• EXERCISE DETAILS:
Return the count of lines that hold the string "picture", with no other words.

========

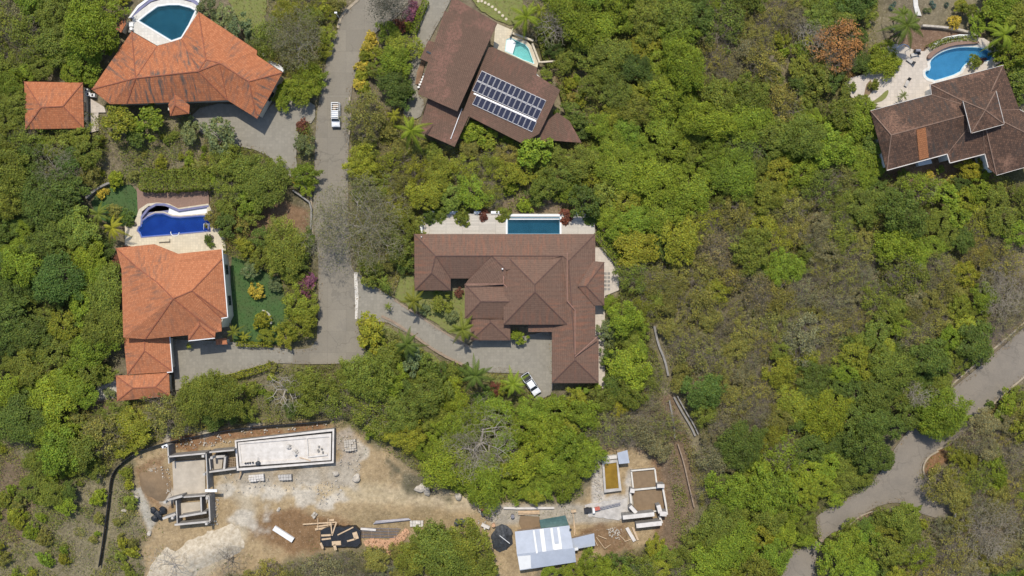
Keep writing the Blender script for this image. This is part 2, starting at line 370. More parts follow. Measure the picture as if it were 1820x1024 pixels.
FILL = [([(625, 180), (700, 200), (745, 215), (770, 268), (830, 262), (930, 262), (1000, 262), (1000, 300), (860, 300), (625, 330)], 'O'),
 ([(625, 320), (745, 300), (745, 470), (720, 505), (640, 480), (625, 430)], 'O'),
 ([(160, 205), (310, 205), (400, 232), (420, 300), (360, 325), (235, 330), (150, 300)], 'd'),
 ([(375, 250), (520, 250), (530, 320), (440, 370), (380, 350)], 'M'), ([(375, 340), (420, 360), (430, 440), (400, 450), (375, 400)], 'M'),
 ([(400, 440), (555, 400), (560, 470), (500, 480), (420, 470)], 'M'), ([(500, 470), (562, 470), (566, 600), (500, 612)], 'M'),
 ([(640, 575), (700, 585), (790, 645), (870, 672), (940, 690), (980, 705), (980, 760), (640, 760), (600, 660)], 'M'),
 ([(480, 650), (640, 645), (660, 745), (300, 745), (320, 700)], 'M'), ([(640, 745), (1080, 700), (1060, 800), (1000, 860), (890, 890), (800, 880), (740, 800)], 'B'),
 ([(470, 0), (600, 0), (600, 60), (560, 170), (500, 130), (440, 70)], 'O'),
 ([(500, 60), (560, 60), (560, 330), (532, 330), (530, 200)], 'M'), ([(925, 30), (1010, 60), (1000, 160), (960, 110), (925, 60)], 'M'),
 ([(1400, 60), (1540, 90), (1520, 180), (1400, 180)], 'M'), ([(1740, 30), (1820, 30), (1820, 190), (1790, 110)], 'M'),
 ([(1575, 320), (1700, 280), (1820, 310), (1820, 420), (1575, 420)], 'M'),
 ([(1760, 700), (1820, 680), (1820, 1024), (1660, 1024), (1650, 870), (1700, 800)], 'W'), ([(1640, 740), (1690, 800), (1640, 780)], 'W'),
 ([(400, 985), (720, 975), (880, 985), (880, 1064), (400, 1064)], 'W'), ([(425, 655), (500, 647), (525, 690), (500, 715), (430, 705)], 'd'), ([(165, 700), (260, 720), (330, 750), (560, 735), (590, 752), (300, 790), (225, 820), (190, 850), (165, 830)], 'O'), ([(60, 770), (165, 745), (160, 830), (100, 865), (60, 830)], 'B'), ([(1070, 560), (1130, 480), (1140, 700), (1070, 700)], 'M'),
 ([(1080, 700), (1230, 700), (1240, 820), (1080, 800)], 'W'), ([(60, 640), (200, 650), (200, 740), (60, 740)], 'M'),
 ([(650, 570), (700, 585), (690, 625), (640, 610)], 'M'), ([(30, 225), (165, 225), (165, 300), (30, 300)], 'M'),
 ([(1000, 985), (1210, 960), (1230, 1024), (1000, 1024)], 'M'), ([(1540, 900), (1620, 890), (1640, 1024), (1450, 1024), (1460, 960)], 'M')]
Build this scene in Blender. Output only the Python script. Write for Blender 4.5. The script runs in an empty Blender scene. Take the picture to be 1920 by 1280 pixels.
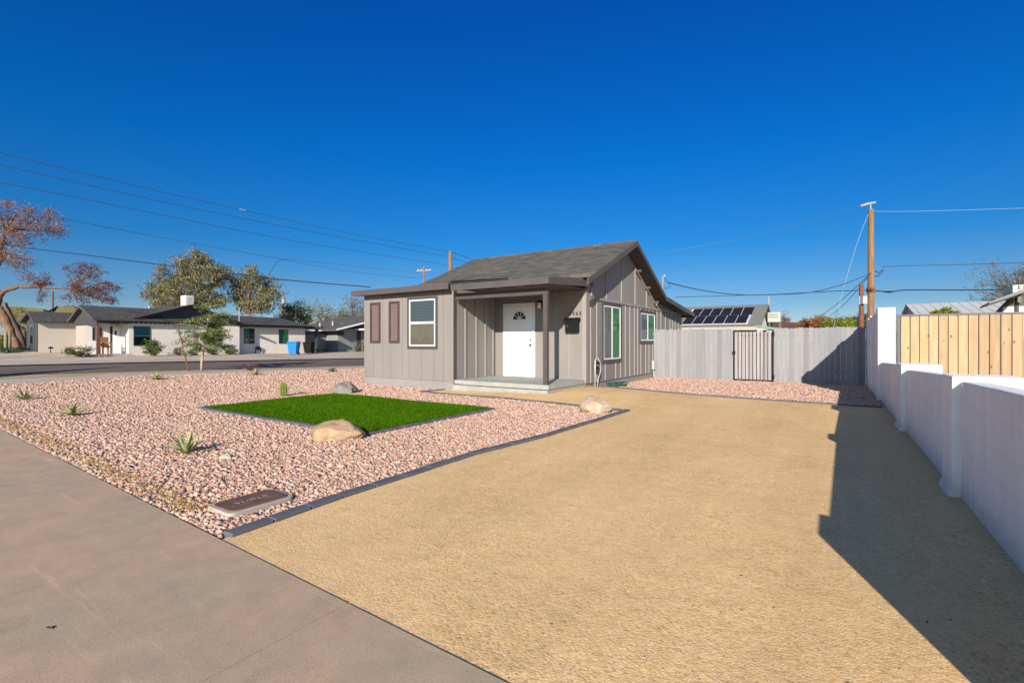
import bpy, bmesh, math, random
import numpy as np
from mathutils import Vector, noise as mnoise
random.seed(7)
RNG = np.random.default_rng(11)
C = bpy.context.scene.collection
sc = bpy.context.scene
# ------------------------------------------------------------------ camera, sky, sun, exposure
CAM_H = 1.32; YAW = math.radians(33.5); FPX = 907.0
cam_data = bpy.data.cameras.new("camera"); cam_data.sensor_width = 36.0
cam_data.lens = 36.0 * FPX / 1920.0; cam_data.clip_start = 0.05; cam_data.clip_end = 6000
cam = bpy.data.objects.new("camera", cam_data); C.objects.link(cam)
cam.location = (0, 0, CAM_H); cam.rotation_euler = (math.radians(90), 0, YAW)
sc.camera = cam
SUN_EL = math.radians(22.0)
SUN_VEC = Vector((0.385, -1.0, 0)).normalized() * math.cos(SUN_EL) + Vector((0, 0, math.sin(SUN_EL)))
w = bpy.data.worlds.new("World"); sc.world = w; w.use_nodes = True
wn = w.node_tree; sky = wn.nodes.new("ShaderNodeTexSky"); sky.sky_type = 'NISHITA'
sky.sun_disc = False; sky.sun_elevation = SUN_EL
sky.sun_rotation = math.atan2(SUN_VEC.x, SUN_VEC.y)
sky.air_density = 1.0; sky.dust_density = 0.0; sky.ozone_density = 4.0; sky.altitude = 300
bg = wn.nodes["Background"]; bg.inputs[1].default_value = 0.13
# clear desert air: deeper blue away from the sun, paler towards the horizon and on the sun's side
_tc = wn.nodes.new("ShaderNodeTexCoord"); _sx = wn.nodes.new("ShaderNodeSeparateXYZ"); wn.links.new(_tc.outputs['Generated'], _sx.inputs[0])
_rp = wn.nodes.new("ShaderNodeValToRGB"); _e = _rp.color_ramp.elements
for _k in range(3): _e.new(.5)
for _i, (_p, _c) in enumerate(((0, (.36, .36, .43)), (.07, (.20, .28, .37)), (.18, (.055, .27, .44)), (.34, (.010, .285, .56)), (.60, (.008, .245, .63)))): _e[_i].position = _p; _e[_i].color = (*_c, 1)
wn.links.new(_sx.outputs[2], _rp.inputs[0])
_dp = wn.nodes.new("ShaderNodeVectorMath"); _dp.operation = 'DOT_PRODUCT'; _dp.inputs[1].default_value = SUN_VEC; wn.links.new(_tc.outputs['Generated'], _dp.inputs[0])
_mr = wn.nodes.new("ShaderNodeMapRange"); _mr.interpolation_type = 'SMOOTHSTEP'; _mr.inputs[1].default_value = 0.05; _mr.inputs[2].default_value = 0.75; wn.links.new(_dp.outputs['Value'], _mr.inputs[0])
_mx = wn.nodes.new("ShaderNodeMix"); _mx.data_type = 'RGBA'; _mx.inputs[7].default_value = (1, .92, .86, 1); wn.links.new(_mr.outputs[0], _mx.inputs[0]); wn.links.new(_rp.outputs[0], _mx.inputs[6])
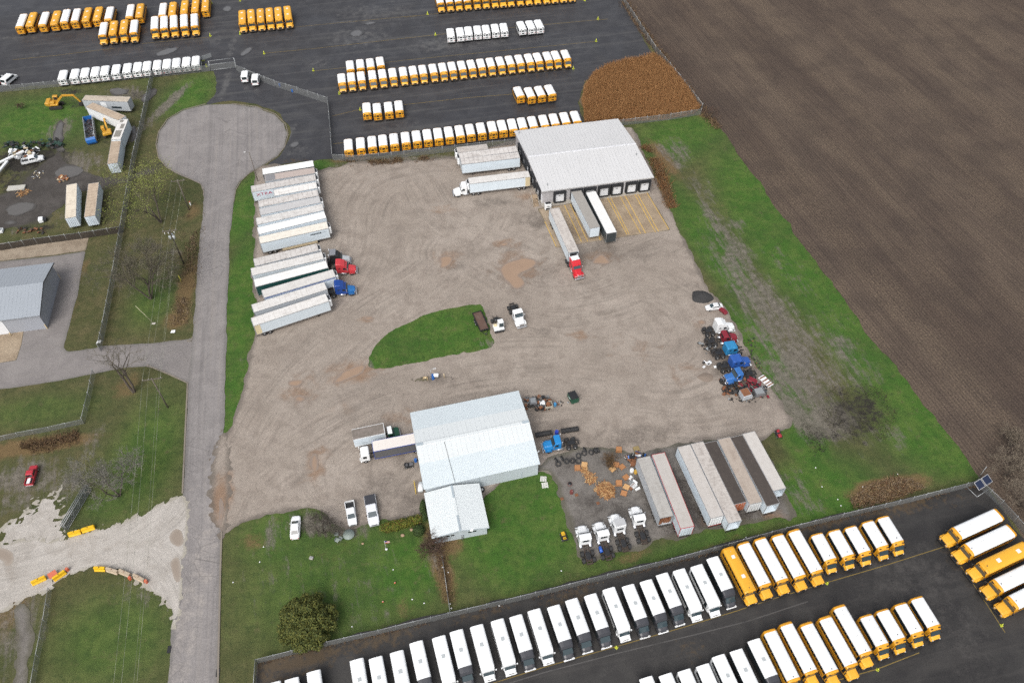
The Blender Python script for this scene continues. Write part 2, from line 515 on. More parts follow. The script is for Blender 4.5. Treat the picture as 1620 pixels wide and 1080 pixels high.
def m_field():
    t = NT('ploughed_soil'); p = t.pos()
    rot = t.n('ShaderNodeMapping'); t.lk(p, rot.inputs[0]); rot.inputs['Rotation'].default_value = (0, 0, R(72))
    v = rot.outputs[0]
    row = t.wave(t.vm(v, (1, 1, 1)), .42, 1.2, 'Y'); lon = t.noise(t.vm(v, (.05, 1.3, 1)), 1.0, 4, .65)
    big = t.noise(t.vm(v, (.008, .06, 1)), 1.0, 3); fine = t.noise(p, 2.6, 4, .75); vf = t.noise(p, 6, 3, .7)
    c = t.mix(t.ramp(big, .35, .65), (.073, .054, .043), (.099, .075, .058))
    c = t.mix(t.ma('MULTIPLY', t.ramp(lon, .4, .66), .4), c, (.038, .028, .025))
    c = t.mix(t.ma('MULTIPLY', row, .1), c, (.09, .068, .05))
    sp = t.ma('MULTIPLY', t.ramp(t.noise(p, 4, 4, .8), .54, .66), t.ramp(t.noise(t.vm(v, (.1, .8, 1)), 1.0, 4, .7), .36, .6))
    c = t.mix(t.ma('MULTIPLY', sp, .7), c, (.2, .15, .105))
    bands = t.ramp(t.noise(t.vm(v, (.012, .11, 1)), 1.0, 3, .6), .42, .62)
    c = t.mix(t.ma('MULTIPLY', t.ma('MULTIPLY', bands, t.ramp(t.noise(p, 2.2, 5, .8), .45, .62)), .6), c, (.17, .13, .09))
    c = t.mix(t.ramp(t.noise(p, .09, 3), .4, .65, 0, .35), c, (.044, .034, .03))
    c = t.mix(t.ramp(fine, .3, .7), t.scale(c, .68), t.scale(c, 1.3))
    return t.out(c, .9, spec=.2, bump=t.ma('ADD', row, fine), bs=.6, bd=.15)


def m_puddle(name, col, rough=.06, rim=(.2, .15, .11)):
    t = NT(name); p = t.pos(); n = t.noise(p, .5, 3)
    e = t.attr('edge'); sh = t.ramp(t.ma('ADD', e, t.ma('MULTIPLY', t.ma('SUBTRACT', n, .5), .8)), 0, .7)
    c = t.mix(sh, rim, t.mix(n, t.scale(col, .9), t.scale(col, 1.1)))
    return t.out(c, t.ramp(sh, 0, 1, .5, rough), spec=.5)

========

• WORKED ANSWER:
3